The Vietnamese are the most vulnerable of Cambodia's minorities, and the most prone to discrimination and violations of their rights. Their status has much to do with the difficult history and relationship between Cambodia and Vietnam, which has helped create animosity and intolerance towards them. There are a few private schools teaching in Vietnamese; these are not officially sanctioned but neither have they encountered a great deal of resistance from state authorities. No state school provides any form of schooling in Vietnamese.

The current citizenship law of Cambodia makes it difficult for many of them to prove that they are citizens of Cambodia.
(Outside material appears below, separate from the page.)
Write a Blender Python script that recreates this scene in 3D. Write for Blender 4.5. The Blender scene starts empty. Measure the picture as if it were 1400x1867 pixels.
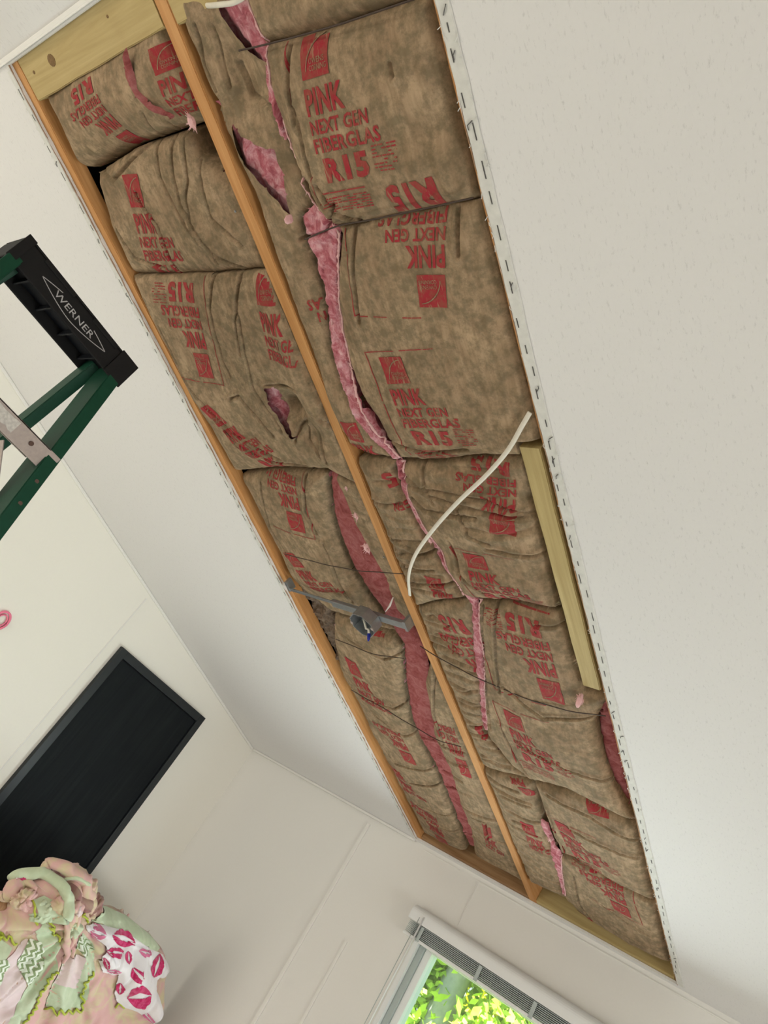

This in turn severely limits their enjoyment of a variety of rights, and excludes them from fully participating as equal members in the political and economic life of the country. The discriminatory impact of this legislation, the loss or destruction of identity papers which occurred during the upheavals from the 1970s, and the fact that the Constitution of Cambodia only assigns the protection of human rights to citizens, leaves them particularly vulnerable.

Some Vietnamese are probably illegal immigrants, in the sense that they settled in Cambodia after the Vietnamese army overthrew the Khmer Rouge. However, it is likely that many of them were in fact Cambodian citizens who had fled the country during the period of Khmer Rouge rule. Because they are not ethnically 'Khmer', the presumption of authorities continues to be that they are probably illegal immigrants. Unless they have identity papers demonstrating their Cambodian nationality, they risk losing their land or homes that they may have occupied for decades.

There continued to be some reports in 2006 of state officials evicting ethnic Vietnamese from their floating villages around Tonle Sap Lake, and even of seizing and destroying identity papers which might establish some of them as being Cambodian citizens.

Though not due to any official Cambodian government policy, any expression of distinct Vietnamese identity is still occasionally met with violence; people are occasionally set upon if they are heard to speak in Vietnamese. Even politicians considered 'democratic' by outsiders periodically revert to slogans against the Vietnamese minority, describing them as a 'yuon' threat, a word which can have a derogatory meaning. There have been reports of some Vietnamese who have been recognized as citizens being prevented from voting in 2003 and in later local elections.